From [temp.variadic] (working draft) it seemed to me that a parameters pack can be expanded while defining an arguments list of another template class or function.

Consider the following class:

template<typename... T>
struct S {
    template<T... I>
    void m() {}
};

int main() {
    S<int, char> s;
    // ...
}

The intent is to capture the types used to specialize the template class S and use them to define an arguments list of non-type parameters for the member method m (T is limited to a few types, of course, but this isn't the argument of the question).

Is this legal code? Can I use a parameter pack the way I used it or am I misinterpreting the standard (pretty sure that's the case indeed)?

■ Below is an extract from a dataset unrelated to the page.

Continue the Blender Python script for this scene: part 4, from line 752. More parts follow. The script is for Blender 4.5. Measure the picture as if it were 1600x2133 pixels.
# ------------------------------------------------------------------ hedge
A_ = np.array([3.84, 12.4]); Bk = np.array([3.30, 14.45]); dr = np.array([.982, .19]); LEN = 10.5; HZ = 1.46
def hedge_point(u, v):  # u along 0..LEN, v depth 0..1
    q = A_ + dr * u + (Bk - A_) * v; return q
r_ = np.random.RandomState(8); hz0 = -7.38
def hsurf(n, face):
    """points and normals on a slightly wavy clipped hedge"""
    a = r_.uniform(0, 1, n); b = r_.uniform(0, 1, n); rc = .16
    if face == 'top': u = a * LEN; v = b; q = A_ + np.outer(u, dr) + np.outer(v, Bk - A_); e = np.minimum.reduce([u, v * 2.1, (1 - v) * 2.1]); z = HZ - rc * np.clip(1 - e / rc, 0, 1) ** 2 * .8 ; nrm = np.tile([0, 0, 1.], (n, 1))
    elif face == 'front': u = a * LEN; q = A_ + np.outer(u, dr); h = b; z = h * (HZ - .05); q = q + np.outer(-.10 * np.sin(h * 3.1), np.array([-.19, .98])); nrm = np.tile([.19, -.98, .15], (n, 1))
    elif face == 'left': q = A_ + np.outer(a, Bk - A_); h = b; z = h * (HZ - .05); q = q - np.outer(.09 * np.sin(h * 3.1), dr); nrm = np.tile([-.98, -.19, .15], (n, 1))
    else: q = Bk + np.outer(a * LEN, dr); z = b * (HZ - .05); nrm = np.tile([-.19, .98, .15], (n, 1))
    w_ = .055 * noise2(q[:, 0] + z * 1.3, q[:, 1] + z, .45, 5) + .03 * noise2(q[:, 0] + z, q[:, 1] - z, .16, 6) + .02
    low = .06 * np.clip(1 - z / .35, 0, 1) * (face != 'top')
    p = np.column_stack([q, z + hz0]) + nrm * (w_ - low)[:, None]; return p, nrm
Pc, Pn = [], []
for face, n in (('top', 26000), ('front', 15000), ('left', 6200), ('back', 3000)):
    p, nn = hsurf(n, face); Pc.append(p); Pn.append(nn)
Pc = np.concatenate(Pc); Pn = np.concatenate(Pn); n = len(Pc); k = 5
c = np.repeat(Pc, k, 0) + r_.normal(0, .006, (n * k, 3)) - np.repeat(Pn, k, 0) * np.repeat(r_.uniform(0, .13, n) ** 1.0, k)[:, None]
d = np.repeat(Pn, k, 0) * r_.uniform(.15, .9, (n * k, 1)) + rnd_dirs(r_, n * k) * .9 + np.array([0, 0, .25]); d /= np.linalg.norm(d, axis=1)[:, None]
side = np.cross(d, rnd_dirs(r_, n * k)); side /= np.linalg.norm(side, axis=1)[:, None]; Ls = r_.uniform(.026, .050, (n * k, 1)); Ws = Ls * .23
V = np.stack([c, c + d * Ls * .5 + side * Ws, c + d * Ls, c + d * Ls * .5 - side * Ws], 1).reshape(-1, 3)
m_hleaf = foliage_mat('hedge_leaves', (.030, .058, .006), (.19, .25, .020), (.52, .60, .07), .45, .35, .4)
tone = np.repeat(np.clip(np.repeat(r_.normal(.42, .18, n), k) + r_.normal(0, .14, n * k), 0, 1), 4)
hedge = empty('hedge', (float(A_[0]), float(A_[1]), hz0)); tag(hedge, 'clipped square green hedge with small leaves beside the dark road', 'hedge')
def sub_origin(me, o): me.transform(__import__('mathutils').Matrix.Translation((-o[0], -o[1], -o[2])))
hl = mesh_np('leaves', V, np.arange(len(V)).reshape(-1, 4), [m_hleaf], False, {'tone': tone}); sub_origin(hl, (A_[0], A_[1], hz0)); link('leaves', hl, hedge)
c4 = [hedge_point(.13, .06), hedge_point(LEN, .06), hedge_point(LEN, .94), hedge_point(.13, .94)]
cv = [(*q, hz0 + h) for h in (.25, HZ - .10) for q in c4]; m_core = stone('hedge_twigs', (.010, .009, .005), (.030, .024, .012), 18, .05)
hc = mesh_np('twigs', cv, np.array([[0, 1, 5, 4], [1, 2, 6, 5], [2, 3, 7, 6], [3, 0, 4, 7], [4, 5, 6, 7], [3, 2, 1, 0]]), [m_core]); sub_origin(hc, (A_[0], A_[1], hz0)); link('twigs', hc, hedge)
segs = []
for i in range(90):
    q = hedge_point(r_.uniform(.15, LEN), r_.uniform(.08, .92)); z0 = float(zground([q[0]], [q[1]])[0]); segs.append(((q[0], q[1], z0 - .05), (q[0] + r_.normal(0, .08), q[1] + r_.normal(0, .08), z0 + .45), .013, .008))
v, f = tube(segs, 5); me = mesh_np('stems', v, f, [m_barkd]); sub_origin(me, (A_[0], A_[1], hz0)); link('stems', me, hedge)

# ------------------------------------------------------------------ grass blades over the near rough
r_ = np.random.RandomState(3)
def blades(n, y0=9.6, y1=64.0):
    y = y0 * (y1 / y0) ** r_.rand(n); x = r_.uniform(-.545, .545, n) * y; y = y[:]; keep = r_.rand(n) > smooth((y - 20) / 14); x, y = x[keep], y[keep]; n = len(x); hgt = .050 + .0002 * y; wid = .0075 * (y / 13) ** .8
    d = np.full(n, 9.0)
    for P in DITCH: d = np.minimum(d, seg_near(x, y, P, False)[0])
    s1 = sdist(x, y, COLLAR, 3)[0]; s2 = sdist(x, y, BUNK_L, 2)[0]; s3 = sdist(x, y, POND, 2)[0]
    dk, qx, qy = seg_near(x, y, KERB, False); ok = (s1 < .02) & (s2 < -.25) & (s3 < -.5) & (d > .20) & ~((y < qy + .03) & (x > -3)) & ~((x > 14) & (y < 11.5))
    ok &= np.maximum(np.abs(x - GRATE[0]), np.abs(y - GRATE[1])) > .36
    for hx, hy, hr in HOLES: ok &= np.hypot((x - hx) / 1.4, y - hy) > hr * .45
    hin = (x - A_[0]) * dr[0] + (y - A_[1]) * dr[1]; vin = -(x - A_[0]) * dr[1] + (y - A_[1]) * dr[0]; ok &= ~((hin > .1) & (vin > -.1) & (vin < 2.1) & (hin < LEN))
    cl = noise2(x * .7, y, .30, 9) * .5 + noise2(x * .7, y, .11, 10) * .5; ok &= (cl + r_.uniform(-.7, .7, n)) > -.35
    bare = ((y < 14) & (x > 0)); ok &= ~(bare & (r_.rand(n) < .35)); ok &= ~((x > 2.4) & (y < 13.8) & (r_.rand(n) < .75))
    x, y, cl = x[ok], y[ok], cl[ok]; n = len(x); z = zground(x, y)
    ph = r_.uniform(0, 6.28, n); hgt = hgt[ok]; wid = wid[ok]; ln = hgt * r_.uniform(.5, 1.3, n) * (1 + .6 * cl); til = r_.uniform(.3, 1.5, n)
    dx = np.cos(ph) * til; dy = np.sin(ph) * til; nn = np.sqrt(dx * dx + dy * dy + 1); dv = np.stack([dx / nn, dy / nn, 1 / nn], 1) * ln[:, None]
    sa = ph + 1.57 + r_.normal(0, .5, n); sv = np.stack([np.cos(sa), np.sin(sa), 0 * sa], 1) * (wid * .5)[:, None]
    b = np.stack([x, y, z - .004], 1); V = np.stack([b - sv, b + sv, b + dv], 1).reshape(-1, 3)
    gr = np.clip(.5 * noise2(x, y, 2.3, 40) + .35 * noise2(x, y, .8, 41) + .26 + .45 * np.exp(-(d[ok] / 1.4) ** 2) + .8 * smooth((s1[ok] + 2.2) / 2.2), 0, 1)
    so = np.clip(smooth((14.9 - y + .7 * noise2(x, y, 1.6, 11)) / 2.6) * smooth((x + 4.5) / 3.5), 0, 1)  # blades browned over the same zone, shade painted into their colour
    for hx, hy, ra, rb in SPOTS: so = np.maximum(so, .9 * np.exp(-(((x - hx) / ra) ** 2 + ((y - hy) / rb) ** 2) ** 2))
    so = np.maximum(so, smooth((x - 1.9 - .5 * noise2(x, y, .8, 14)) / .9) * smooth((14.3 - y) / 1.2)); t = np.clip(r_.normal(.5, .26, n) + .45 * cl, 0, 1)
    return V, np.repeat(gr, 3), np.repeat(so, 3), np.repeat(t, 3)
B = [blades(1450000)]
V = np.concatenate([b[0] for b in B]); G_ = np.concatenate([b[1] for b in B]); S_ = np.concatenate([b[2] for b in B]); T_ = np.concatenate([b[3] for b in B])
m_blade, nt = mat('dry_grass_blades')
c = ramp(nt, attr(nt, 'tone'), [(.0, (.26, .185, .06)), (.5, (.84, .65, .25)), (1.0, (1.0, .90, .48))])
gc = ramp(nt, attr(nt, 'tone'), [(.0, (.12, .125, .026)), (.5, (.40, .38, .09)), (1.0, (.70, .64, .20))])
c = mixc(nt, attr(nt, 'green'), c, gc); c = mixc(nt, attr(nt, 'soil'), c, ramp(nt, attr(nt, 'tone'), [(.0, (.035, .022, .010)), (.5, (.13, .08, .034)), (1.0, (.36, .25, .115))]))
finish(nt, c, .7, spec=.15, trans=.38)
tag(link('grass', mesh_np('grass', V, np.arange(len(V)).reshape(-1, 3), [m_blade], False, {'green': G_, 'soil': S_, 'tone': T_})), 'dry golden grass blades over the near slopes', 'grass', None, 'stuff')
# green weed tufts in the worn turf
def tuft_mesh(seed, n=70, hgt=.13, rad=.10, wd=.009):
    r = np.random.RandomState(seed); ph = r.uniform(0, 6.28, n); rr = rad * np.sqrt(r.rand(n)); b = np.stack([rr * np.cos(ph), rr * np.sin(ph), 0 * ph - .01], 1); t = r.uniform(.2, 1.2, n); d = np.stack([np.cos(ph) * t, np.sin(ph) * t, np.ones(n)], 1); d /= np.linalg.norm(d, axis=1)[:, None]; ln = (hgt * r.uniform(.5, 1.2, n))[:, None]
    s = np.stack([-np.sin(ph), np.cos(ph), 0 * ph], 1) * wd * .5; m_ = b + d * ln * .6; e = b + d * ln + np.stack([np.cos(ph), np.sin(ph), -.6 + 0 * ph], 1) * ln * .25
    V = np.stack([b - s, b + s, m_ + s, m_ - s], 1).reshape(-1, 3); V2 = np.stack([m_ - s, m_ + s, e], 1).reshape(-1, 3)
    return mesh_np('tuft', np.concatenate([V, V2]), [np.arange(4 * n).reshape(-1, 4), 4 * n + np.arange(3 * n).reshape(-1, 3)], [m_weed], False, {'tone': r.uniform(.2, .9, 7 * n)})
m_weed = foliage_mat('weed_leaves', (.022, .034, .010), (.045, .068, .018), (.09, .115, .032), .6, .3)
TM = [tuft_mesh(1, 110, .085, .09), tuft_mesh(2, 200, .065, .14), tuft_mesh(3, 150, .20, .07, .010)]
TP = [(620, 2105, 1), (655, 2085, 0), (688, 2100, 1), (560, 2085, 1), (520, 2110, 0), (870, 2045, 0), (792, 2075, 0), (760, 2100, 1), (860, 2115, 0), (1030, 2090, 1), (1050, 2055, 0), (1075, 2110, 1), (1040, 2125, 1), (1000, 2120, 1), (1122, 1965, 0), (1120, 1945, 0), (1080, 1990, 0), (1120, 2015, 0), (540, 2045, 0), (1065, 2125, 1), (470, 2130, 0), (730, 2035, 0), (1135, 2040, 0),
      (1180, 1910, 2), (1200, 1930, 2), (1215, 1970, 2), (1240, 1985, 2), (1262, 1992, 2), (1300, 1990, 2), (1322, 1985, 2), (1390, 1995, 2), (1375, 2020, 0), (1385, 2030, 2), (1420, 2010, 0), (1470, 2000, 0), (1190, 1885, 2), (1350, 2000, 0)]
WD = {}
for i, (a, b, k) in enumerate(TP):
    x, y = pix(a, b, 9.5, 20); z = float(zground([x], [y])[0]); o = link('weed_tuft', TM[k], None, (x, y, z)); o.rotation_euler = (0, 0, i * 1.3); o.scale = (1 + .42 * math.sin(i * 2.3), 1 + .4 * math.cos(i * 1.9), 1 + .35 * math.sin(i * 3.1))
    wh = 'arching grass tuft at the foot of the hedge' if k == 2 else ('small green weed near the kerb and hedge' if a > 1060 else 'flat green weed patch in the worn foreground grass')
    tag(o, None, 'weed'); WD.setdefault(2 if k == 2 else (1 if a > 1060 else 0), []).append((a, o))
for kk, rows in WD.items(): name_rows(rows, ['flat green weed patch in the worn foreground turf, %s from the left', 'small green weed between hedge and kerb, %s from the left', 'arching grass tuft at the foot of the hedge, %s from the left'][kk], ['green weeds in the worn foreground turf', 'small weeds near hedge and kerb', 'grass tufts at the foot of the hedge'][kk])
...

In order to add more details to the question, here are some results from a few experiments with the major compilers:

• s.m<0, 'c'>(): clang v3.9 compiles it, GCC v6.2 and GCC v7 return an error.

• s.m<0>();: clang v3.9 compiles it, GCC v6.2 returns an error and GCC v7 stops the compilation with an ICE.

• s.m<>();: clang v3.9, GCC v6.2 and GCC v7 compile it with no errors.

At least, compilers seem to be as confused as me.

The definition of the template S, and the instantiation of S<int, char>, are valid.

See [temp.param]/15: "A template parameter pack that is a parameter-declaration whose type contains one or more unexpanded parameter packs is a pack expansion."

This means that template<T ...I> can mean one of two different things: if T is a non-pack type, then it declares a normal parameter pack, accepting any number of Ts. However, if T contains an unexpanded parameter pack, then the parameter declaration is instead expanded into a sequence of parameters when the outer template is instantiated.

Your first call to m is valid, but your second and third calls to m are ill-formed

The instantiation of S<int, char> looks like this:

template<>
struct S<int, char> {
  template<int I$0, char I$1>
  void m() {}
};

(where I$0 and I$1 are the first and second slices of the pack I).

Therefore (because neither I$0 nor I$1 can be deduced from a call to m), s.m<0,'c'>() is valid but s.m<0>() and s.m<>() are ill-formed.